Parlant de ce reportage, Wu avoue : « Malgré mes regrets, je peux comprendre. Dans le passé, la sensibilisation à cette période de l'histoire au Japon était très faible. Quand on parle directement aux Japonais du massacre de Nanjing maintenant, ils ne peuvent toujours pas l'accepter. »

« En tant qu'organisation non gouvernementale, j'ai pour point de départ les faits réels en toute impar- tialité. » D'après Wu, le terme du « massacre de Nanjing » a été premièrement posé et vérifié par le Tribunal international. Du point de vue neutre, le massacre de Nanjing est un fait objectif qui peut être prouvé par des milliers de documents répartis partout dans le monde.

« Dans le domaine des échanges entre les historiens chinois et japonais, la partie japonaise reconnaît tout à fait l'existence de cette période. Cependant, la voix des droitistes japonais porte plus actuellement. Ils ont créé une soi-disant controverse entre les deux gouvernements sur la réalité du massacre de Nanjing, ce qui a conduit à des méprises en ce qui concerne cette histoire, surtout chez les jeunes Japonais.

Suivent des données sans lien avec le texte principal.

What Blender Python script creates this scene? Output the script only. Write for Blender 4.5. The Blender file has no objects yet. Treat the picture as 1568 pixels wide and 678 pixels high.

Wu Xianbin souhaite se rendre au Japon souvent. Il se préparera à mieux dialoguer avec les historiens et médias japonais. Il est également très reconnaissant envers les 38 groupes japonais non gouvernementaux ayant participé à cette exposition. C'est leur encouragement qui a permis à un établissement privé chinois de participer pour la première fois à un tel évènement.